↓
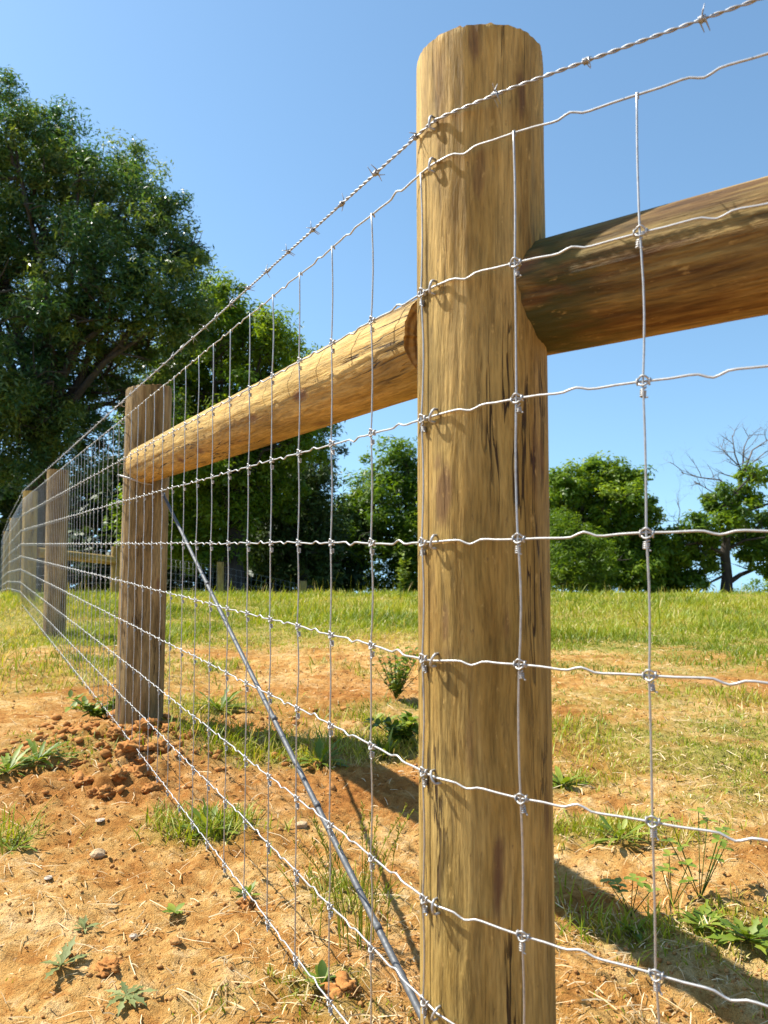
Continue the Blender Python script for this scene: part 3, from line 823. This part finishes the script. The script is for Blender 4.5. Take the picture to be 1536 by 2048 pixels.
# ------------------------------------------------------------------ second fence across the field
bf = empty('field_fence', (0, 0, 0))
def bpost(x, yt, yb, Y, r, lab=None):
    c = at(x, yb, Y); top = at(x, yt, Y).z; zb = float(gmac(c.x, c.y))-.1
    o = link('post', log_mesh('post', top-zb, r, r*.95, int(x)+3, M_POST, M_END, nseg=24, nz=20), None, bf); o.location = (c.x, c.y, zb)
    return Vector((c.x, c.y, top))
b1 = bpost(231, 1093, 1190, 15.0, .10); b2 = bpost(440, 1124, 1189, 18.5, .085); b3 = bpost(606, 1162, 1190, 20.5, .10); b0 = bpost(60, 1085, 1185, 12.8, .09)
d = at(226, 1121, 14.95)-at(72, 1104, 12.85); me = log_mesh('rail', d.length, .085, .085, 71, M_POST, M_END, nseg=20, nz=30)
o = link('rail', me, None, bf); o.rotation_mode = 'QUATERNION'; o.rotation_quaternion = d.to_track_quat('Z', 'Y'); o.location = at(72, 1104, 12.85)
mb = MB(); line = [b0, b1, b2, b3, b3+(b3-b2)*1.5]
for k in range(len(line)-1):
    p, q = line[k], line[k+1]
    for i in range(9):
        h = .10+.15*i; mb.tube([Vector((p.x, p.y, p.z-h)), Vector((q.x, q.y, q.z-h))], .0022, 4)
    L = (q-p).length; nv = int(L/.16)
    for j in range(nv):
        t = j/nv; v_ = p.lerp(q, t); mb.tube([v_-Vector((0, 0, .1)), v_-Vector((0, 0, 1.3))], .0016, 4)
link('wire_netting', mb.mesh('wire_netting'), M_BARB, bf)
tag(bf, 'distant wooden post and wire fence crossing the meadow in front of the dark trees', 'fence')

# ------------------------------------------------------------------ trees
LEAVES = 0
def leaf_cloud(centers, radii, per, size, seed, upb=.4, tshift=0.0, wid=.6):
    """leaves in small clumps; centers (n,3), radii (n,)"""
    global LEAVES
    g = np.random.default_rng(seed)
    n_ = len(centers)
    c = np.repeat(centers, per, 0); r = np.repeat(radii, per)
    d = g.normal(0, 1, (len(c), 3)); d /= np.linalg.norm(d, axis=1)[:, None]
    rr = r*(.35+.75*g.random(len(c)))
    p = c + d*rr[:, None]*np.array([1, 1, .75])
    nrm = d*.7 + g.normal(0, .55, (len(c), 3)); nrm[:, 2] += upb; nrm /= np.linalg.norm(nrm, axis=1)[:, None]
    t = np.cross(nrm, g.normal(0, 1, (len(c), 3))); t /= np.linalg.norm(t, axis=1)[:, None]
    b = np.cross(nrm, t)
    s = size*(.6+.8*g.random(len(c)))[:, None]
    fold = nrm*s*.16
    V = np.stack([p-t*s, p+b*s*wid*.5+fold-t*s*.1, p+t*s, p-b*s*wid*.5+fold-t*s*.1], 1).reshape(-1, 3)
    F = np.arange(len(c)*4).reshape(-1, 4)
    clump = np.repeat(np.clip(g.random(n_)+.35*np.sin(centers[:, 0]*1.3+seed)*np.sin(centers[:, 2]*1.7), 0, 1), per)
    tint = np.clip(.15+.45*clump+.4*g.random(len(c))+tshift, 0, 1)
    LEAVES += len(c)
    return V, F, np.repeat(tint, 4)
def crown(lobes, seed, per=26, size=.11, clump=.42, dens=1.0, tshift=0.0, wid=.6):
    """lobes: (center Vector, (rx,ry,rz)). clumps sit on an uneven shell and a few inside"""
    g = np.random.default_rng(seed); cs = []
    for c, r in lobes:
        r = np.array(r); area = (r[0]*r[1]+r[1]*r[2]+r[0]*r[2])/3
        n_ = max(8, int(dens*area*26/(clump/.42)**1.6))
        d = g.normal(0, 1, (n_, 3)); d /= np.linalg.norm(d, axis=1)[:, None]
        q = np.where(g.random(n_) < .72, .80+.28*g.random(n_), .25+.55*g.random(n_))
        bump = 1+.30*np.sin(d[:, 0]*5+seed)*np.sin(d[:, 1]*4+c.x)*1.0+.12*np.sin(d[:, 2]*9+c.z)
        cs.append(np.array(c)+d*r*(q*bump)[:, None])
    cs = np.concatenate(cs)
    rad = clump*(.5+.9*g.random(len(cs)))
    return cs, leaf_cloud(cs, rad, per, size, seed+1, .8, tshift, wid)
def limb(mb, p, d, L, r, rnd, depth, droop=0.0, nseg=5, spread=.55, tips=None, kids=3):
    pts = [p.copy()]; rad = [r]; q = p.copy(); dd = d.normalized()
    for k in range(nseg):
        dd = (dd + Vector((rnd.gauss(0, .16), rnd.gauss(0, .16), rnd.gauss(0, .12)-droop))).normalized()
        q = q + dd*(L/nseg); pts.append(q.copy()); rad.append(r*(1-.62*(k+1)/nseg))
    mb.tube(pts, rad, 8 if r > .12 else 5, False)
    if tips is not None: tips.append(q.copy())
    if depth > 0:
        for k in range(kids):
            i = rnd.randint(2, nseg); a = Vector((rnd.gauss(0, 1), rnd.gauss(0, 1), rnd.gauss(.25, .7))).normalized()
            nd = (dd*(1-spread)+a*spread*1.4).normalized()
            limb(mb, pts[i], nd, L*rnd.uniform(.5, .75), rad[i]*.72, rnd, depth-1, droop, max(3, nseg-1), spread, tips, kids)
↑
• _Set problem_
Repeat the listing verbatim. Skip the pictures.

• _Answer to the problem_
Continue the Blender Python script for this scene: part 3, from line 823. This part finishes the script. The script is for Blender 4.5. Take the picture to be 1536 by 2048 pixels.
# ------------------------------------------------------------------ second fence across the field
bf = empty('field_fence', (0, 0, 0))
def bpost(x, yt, yb, Y, r, lab=None):
    c = at(x, yb, Y); top = at(x, yt, Y).z; zb = float(gmac(c.x, c.y))-.1
    o = link('post', log_mesh('post', top-zb, r, r*.95, int(x)+3, M_POST, M_END, nseg=24, nz=20), None, bf); o.location = (c.x, c.y, zb)
    return Vector((c.x, c.y, top))
b1 = bpost(231, 1093, 1190, 15.0, .10); b2 = bpost(440, 1124, 1189, 18.5, .085); b3 = bpost(606, 1162, 1190, 20.5, .10); b0 = bpost(60, 1085, 1185, 12.8, .09)
d = at(226, 1121, 14.95)-at(72, 1104, 12.85); me = log_mesh('rail', d.length, .085, .085, 71, M_POST, M_END, nseg=20, nz=30)
o = link('rail', me, None, bf); o.rotation_mode = 'QUATERNION'; o.rotation_quaternion = d.to_track_quat('Z', 'Y'); o.location = at(72, 1104, 12.85)
mb = MB(); line = [b0, b1, b2, b3, b3+(b3-b2)*1.5]
for k in range(len(line)-1):
    p, q = line[k], line[k+1]
    for i in range(9):
        h = .10+.15*i; mb.tube([Vector((p.x, p.y, p.z-h)), Vector((q.x, q.y, q.z-h))], .0022, 4)
    L = (q-p).length; nv = int(L/.16)
    for j in range(nv):
        t = j/nv; v_ = p.lerp(q, t); mb.tube([v_-Vector((0, 0, .1)), v_-Vector((0, 0, 1.3))], .0016, 4)
link('wire_netting', mb.mesh('wire_netting'), M_BARB, bf)
tag(bf, 'distant wooden post and wire fence crossing the meadow in front of the dark trees', 'fence')

# ------------------------------------------------------------------ trees
LEAVES = 0
def leaf_cloud(centers, radii, per, size, seed, upb=.4, tshift=0.0, wid=.6):
    """leaves in small clumps; centers (n,3), radii (n,)"""
    global LEAVES
    g = np.random.default_rng(seed)
    n_ = len(centers)
    c = np.repeat(centers, per, 0); r = np.repeat(radii, per)
    d = g.normal(0, 1, (len(c), 3)); d /= np.linalg.norm(d, axis=1)[:, None]
    rr = r*(.35+.75*g.random(len(c)))
    p = c + d*rr[:, None]*np.array([1, 1, .75])
    nrm = d*.7 + g.normal(0, .55, (len(c), 3)); nrm[:, 2] += upb; nrm /= np.linalg.norm(nrm, axis=1)[:, None]
    t = np.cross(nrm, g.normal(0, 1, (len(c), 3))); t /= np.linalg.norm(t, axis=1)[:, None]
    b = np.cross(nrm, t)
    s = size*(.6+.8*g.random(len(c)))[:, None]
    fold = nrm*s*.16
    V = np.stack([p-t*s, p+b*s*wid*.5+fold-t*s*.1, p+t*s, p-b*s*wid*.5+fold-t*s*.1], 1).reshape(-1, 3)
    F = np.arange(len(c)*4).reshape(-1, 4)
    clump = np.repeat(np.clip(g.random(n_)+.35*np.sin(centers[:, 0]*1.3+seed)*np.sin(centers[:, 2]*1.7), 0, 1), per)
    tint = np.clip(.15+.45*clump+.4*g.random(len(c))+tshift, 0, 1)
    LEAVES += len(c)
    return V, F, np.repeat(tint, 4)
def crown(lobes, seed, per=26, size=.11, clump=.42, dens=1.0, tshift=0.0, wid=.6):
    """lobes: (center Vector, (rx,ry,rz)). clumps sit on an uneven shell and a few inside"""
    g = np.random.default_rng(seed); cs = []
    for c, r in lobes:
        r = np.array(r); area = (r[0]*r[1]+r[1]*r[2]+r[0]*r[2])/3
        n_ = max(8, int(dens*area*26/(clump/.42)**1.6))
        d = g.normal(0, 1, (n_, 3)); d /= np.linalg.norm(d, axis=1)[:, None]
        q = np.where(g.random(n_) < .72, .80+.28*g.random(n_), .25+.55*g.random(n_))
        bump = 1+.30*np.sin(d[:, 0]*5+seed)*np.sin(d[:, 1]*4+c.x)*1.0+.12*np.sin(d[:, 2]*9+c.z)
        cs.append(np.array(c)+d*r*(q*bump)[:, None])
    cs = np.concatenate(cs)
    rad = clump*(.5+.9*g.random(len(cs)))
    return cs, leaf_cloud(cs, rad, per, size, seed+1, .8, tshift, wid)
def limb(mb, p, d, L, r, rnd, depth, droop=0.0, nseg=5, spread=.55, tips=None, kids=3):
    pts = [p.copy()]; rad = [r]; q = p.copy(); dd = d.normalized()
    for k in range(nseg):
        dd = (dd + Vector((rnd.gauss(0, .16), rnd.gauss(0, .16), rnd.gauss(0, .12)-droop))).normalized()
        q = q + dd*(L/nseg); pts.append(q.copy()); rad.append(r*(1-.62*(k+1)/nseg))
    mb.tube(pts, rad, 8 if r > .12 else 5, False)
    if tips is not None: tips.append(q.copy())
    if depth > 0:
        for k in range(kids):
            i = rnd.randint(2, nseg); a = Vector((rnd.gauss(0, 1), rnd.gauss(0, 1), rnd.gauss(.25, .7))).normalized()
            nd = (dd*(1-spread)+a*spread*1.4).normalized()
            limb(mb, pts[i], nd, L*rnd.uniform(.5, .75), rad[i]*.72, rnd, depth-1, droop, max(3, nseg-1), spread, tips, kids)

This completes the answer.